Le terme «load management» ne vous dit rien? Il pourrait être traduit en français par «gestion des charges». Concrètement, cela consiste à faire rater des matchs à des joueurs majeurs de l'effectif, sans qu'ils ne soient blessés. On parle de mise au repos. Une gestion rigoureuse de l'effectif, étant donné la longueur de la saison régulière (82 rencontres), qui reste moins importante que les play-offs.
Mais cette stratégie, la NBA ne l'apprécie guère. Et pour cause, l'absence des stars sur les parquets n'a rien de bon pour son business. Elle a donc agi en conséquence, si bien que depuis le 1er juillet 2023, date à laquelle une nouvelle convention signée entre les propriétaires des franchises et le syndicat des joueurs est entrée en vigueur, existe la règle des 65 matchs, venant pénaliser les meilleurs basketteurs.
Et il doit être entré au moins 20 minutes sur le terrain pour que le match soit comptabilisé. Deux «jokers» à 15 minutes sont néanmoins autorisés. Les joueurs doivent donc être activement impliqués dans 79% des parties s'ils veulent être en course pour un titre honorifique au printemps.
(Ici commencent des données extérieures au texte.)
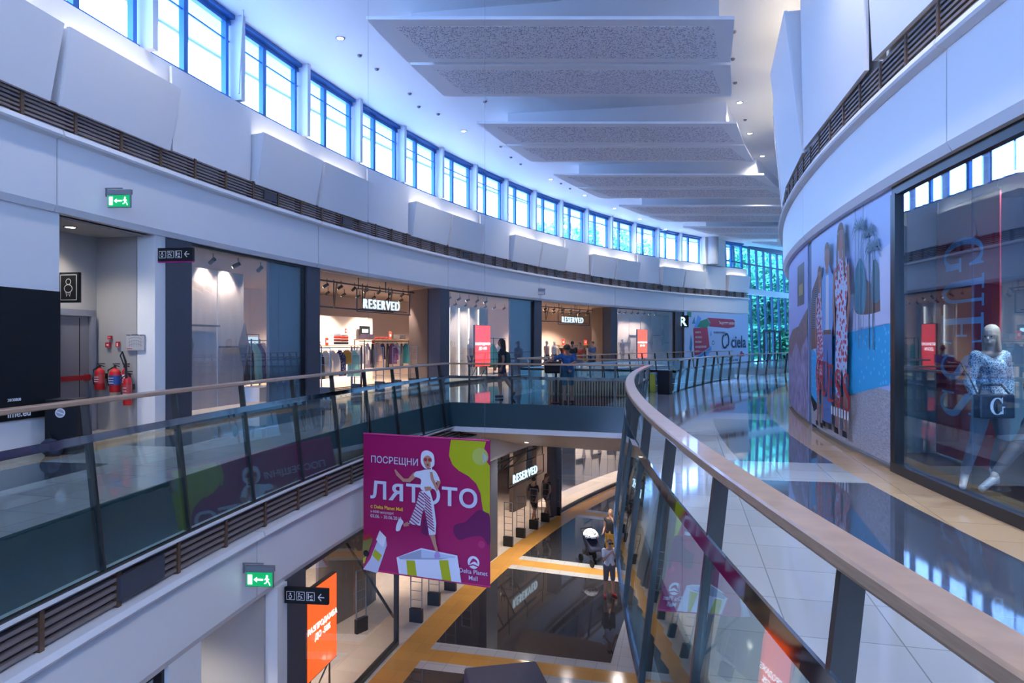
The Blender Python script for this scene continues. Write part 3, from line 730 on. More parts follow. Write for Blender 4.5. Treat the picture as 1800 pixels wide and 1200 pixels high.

Dans un autre sport, en l'occurence le football, Neymar, élu meilleur joueur de Ligue 1 en ayant disputé que 20 rencontres au cours de la saison 2017/2018, n'aurait par exemple pas reçu son prix si une telle règle avait existé.
Parmi les récompenses touchées outre-Atlantique, il y a bien sûr le titre de MVP, mais aussi le meilleur défenseur de l'année et la meilleure progression de la saison. Sans oublier les sélections au sein des équipes: les All-NBA Teams et All-Defensive Teams. Les rookies, eux, ne sont pas concernés, puisque leur temps de jeu est limité la saison suivant leur draft.
Si à première vue, ces distinctions peuvent sembler anecdotiques, elles font partie intégrante du système nord-américain. Tout le monde y attache une grande importance, y compris les sportifs, puisqu'elles affectent leur carrière, leur réputation et surtout, leur salaire. Les «free agent» négocient mieux et les joueurs sous contrat activent généralement une très généreuse clause lorsqu'ils remportent un prix. Des millions de dollars sont en jeu.
L'an passé, le MVP Joel Embiid n'avait disputé que 66 matchs de saison régulière. En 2023/2024, il a déjà manqué 13 rencontres avec les 76ers de Philadelphie. Alors qu'il tourne à plus de 35 points par match et qu'il fait partie des favoris à sa propre succession, il pourrait perdre l'élection à cause de cette nouvelle règle, qui pose véritablement question.
Blessé mercredi suite à la chute de l’ailier des Warriors Jonathan Kuminga sur son genou, Embiid, dont la carrière a souvent été émaillée par les blessures, ne semblait pas dans son élément sur le parquet. Il faut dire que ce même genou l'embêtait déjà depuis plusieurs semaines.
Joel Embiid went to the locker room after getting tied up with Jonathan Kuminga pic.twitter.com/bkOREMkd7F
— Warriors on NBCS (@NBCSWarriors) January 31, 2024
Aurait-il fait le forcing pour atteindre les 65 rencontres et être ainsi dans les clous? Possible. C'est en tout cas le sentiment du pivot des Warriors Draymond Green, et ce qui ressort des bruits de couloirs du côté de Philadelphie.
Cette pression exercée sur un joueur au physique particulier - dont le corps de 2m13 pour 127 kg nécessite d'être préservé - n'a rien de judicieuse, selon Paul Reed, coéquipier d'Embiid chez les Sixers.
Joel Embiid n'est pas le seul dans cette situation. Tyrese Haliburton, le meneur des Pacers, pourrait intégrer l'une des All-NBA Teams en fin de saison, et ainsi gonfler de 40 millions de dollars son contrat. Sauf qu'il ne lui reste peu de marge, à cause de plusieurs absences cette saison. Il juge, comme beaucoup d'autres, la réforme «stupide». Jimmy Butler est également à la limite, alors que la saison régulière est loin d'être terminée. De son côté, Kyrie Irving ne peut désormais plus espérer la moindre distinction.
Alors que les joueurs disputent déjà des saisons à rallonge, avec plusieurs matchs par semaine et des déplacements à n'en plus finir à travers toute l'Amérique, il semblerait que cette nouvelle règle n'ait que faire de leur santé. Elle pourrait affecter la longévité de leur carrière.